Not all of these islands have port facilities (or are big enough).

PRC's capabilities and the political situation is irrelevant in this context. It just is what it is.

As I said, if you really want to start being super practical, then you would just abandon Kinmen/Matsu and cede them to PRC. These islands have no hope in being defended, you can see them from the mainland. Yet there are soldiers and facilities there. In fact, radicals within DPP think that's exactly what should be done, but it hasn't happened, so like I said, it is what it is.

PRC would not want to take Kinmen/Matsu either militarily or peacefully at this point, before Taiwan is reunified entirely. Ironically, Kinmen/Matsu belong to Fujian Province of ROC administratively, and of course Fujian Province of PRC administratively.

See the link?
 

Mr T

Senior Member
However, the DPP (current ruling party) basically owes its reelection to the USA. The cited "crackdown" against HK was a big vote getter. As such, they have thrown into this all-in-USA strategy.
I think you mean the DPP has the CCP to thank for going in hard on the HK Opposition in the run up to the Taiwanese elections. Even if the US government had not said anything, Taiwanese would have still be worried about what they saw happening in a territory that had been "guaranteed" autonomy.
Further to this, their voter base basically believes Americans are willing to die for them.
The US military operates on the assumption that its members are willing to lay down their lives to serve their country overseas.

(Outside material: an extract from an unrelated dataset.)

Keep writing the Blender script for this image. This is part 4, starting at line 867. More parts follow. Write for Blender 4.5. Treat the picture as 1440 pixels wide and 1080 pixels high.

Similarly NATO and the US' other defence pacts also require US military personnel accepting they may die to protect other people. If the US President orders an intervention over an invasion of Taiwan, those sailors, pilots and marines will do their duty. They're not going to crack out legal textbooks and question whether their orders are necessary on the basis there is no formal defence treaty.

What would Beijing say to a radical policy such as complete disengagement from US foreign policy by Taiwan?
Beijing: "Thank you, we have now pencilled in a date for your annexation."